Feminism and Urbanism in Contemporary Latin America

June 25-27, 2019
4.30-6.30 pm




This course will focus on the ways that Latin American cities have incubated different forms of feminism in the late twentieth and early twenty-first centuries.  It will center on notable cases, including the Mothers of the Plaza de Mayo in Buenos Aires during the military dictatorship, the Urban Popular Movements that arose in Mexico City following the 1985 earthquake, and the protests against gender violence that have fostered the #NiUnaMás movement.  We will also consider the dynamic between state-sponsored feminism — mostly notably in Cuba — and social-movement feminism. Finally, we’ll spend some time talking about the ways that feminism has been imagined as a strictly urban phenomenon and the alternative currents of feminism — particularly indigenous feminisms, maternalist feminisms, and decolonial feminisms — that emerged from identitarian positions that often centered on critiques of liberalism (and neo-liberalism) with its imaginaries of unmarked citizen subjects and magical thinking about the power of markets and commodification.

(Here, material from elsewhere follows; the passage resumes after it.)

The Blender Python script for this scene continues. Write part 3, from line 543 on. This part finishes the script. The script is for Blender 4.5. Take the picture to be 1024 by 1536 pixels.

Jocelyn Olcott is Professor of History; International Comparative Studies; and Gender, Sexuality, and Feminist Studies at Duke University. Her first book, Revolutionary Women in Postrevolutionary Mexico, explores questions of gender and citizenship in the 1930s.  Her second book, International Women’s Year:  The Greatest Consciousness-Raising Event in History considers the history and legacies of the United Nation’s first world conference on women in 1975 in Mexico City (Oxford University Press, forthcoming Spring 2017).  Her current project, a biography of the activist and folksinger Concha Michel, a one-time Communist who became an icon of maternalist feminism and a vocal advocate for recognizing the economic importance of subsistence labors, is under contract with Duke University Press.  The book follows Michel's life story from the late nineteenth century to the late twentieth to examine the ways that the concept, labor, and policies surrounding “motherhood” articulated with major shifts in political-economic thought.  She has also embarked on an international, interdisciplinary project centered on rethinking the value of care labors broadly speaking, including not only dependent and household care but also, for example, environmental, community, cultural, and sexual care.